Onderweg raak ik niks aan, geen lichaam of tafel. Dynamisch en statisch is alles onder controle, denk ik. Bij de bar aangekomen staat mijn bier al klaar en met een bar op schouderhoogte kan ik rustig de gehele ruimte overzien en zet het eens op een denken. Zo’n sessie waarbij elke gedachte de volgende is en er eigenlijk geen enkele lijn in te bekennen is, waarna stilte volgt. Die rust, daar was ik naar op zoek. Adem in, adem uit. Zen.
Ik ben met een wedstrijd bezig en ik sta achter, ik probeer me te concentreren op het moment, maar er gebeurt teveel om me heen en ik heb teveel alcohol in m’n hoofd om dit te bereiken. De mensen, ja…de mensen. De maatschappij, één van de meest vreselijke woorden die ik ooit gehoord heb. De maatschappij. De leugen. De kast. De kast met plankjes en vakjes en lades en deuren met sloten. De meest gebruikte methode om (schuld)gevoelens weg te stoppen, te verbergen of op te sluiten. Nu lijkt dit misschien erg abstract, maar dat is het niet. Het is simpelweg een ongetrainde hersenpan die er z’n toevlucht tot neemt als de omgeving te druk, niet aardig of teveel pijn doet.

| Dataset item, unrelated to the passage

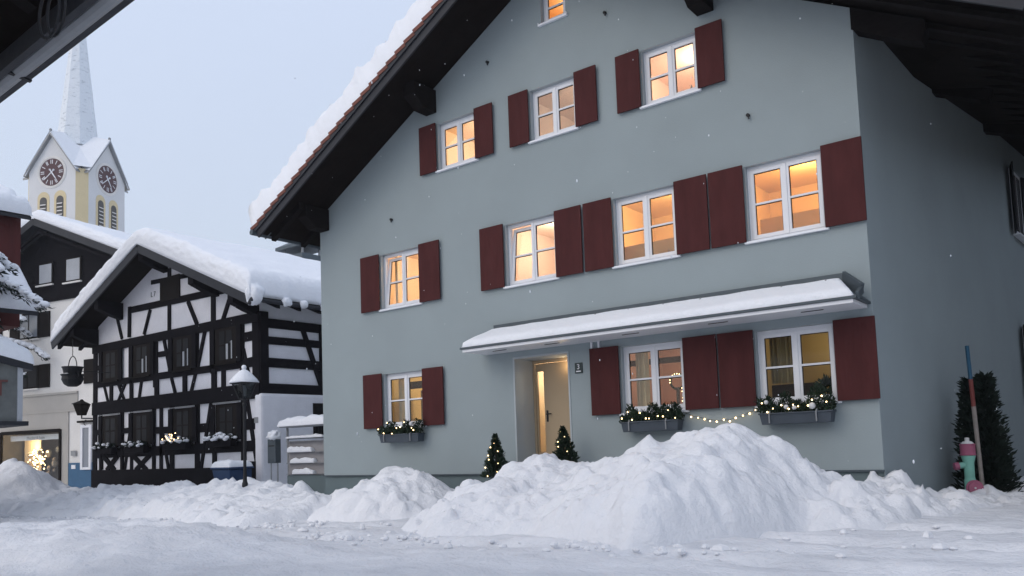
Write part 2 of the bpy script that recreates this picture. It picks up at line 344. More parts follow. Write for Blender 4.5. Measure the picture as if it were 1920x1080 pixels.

Fysiek doen we dit door huizen als verlengstuk van ons ego te maken. Uitzonderingen daargelaten, zijn de meeste openingen naar de buitenwereld gesloten van zicht en geluid. Een rustplek, een thuis. In mijn optiek en in deze column, meer een tehuis. Want ik vind dat de hele wereld je huis is, waar onderhoud en familie belangrijk zijn. Het toevluchtsoord met een kast, meerdere zelfs, versierd en passend in het geheel. Teken dit over op het mentale vlak en je begrijpt wat ik bedoel. Zo niet, lees het nog een keer. Openheid is vervangen door een rookscherm met geijkte reacties en vragen. Laag op laag op laag, want we zijn bang.
Bang dat de wereld en alles wat er inzit ons pijn gaat doen. Omdat we al zoveel pijn hebben geleden, ieder van ons, alleen. In die donkere ruimte, gevuld met rook.
Het is niet raar dat we dit doen, maar zeker niet ok. We verliezen onszelf aan de angst, het ego en het schijngevoel van veiligheid. We zijn de wedstrijd aan het verliezen…maar tegen wie spelen we eigenlijk?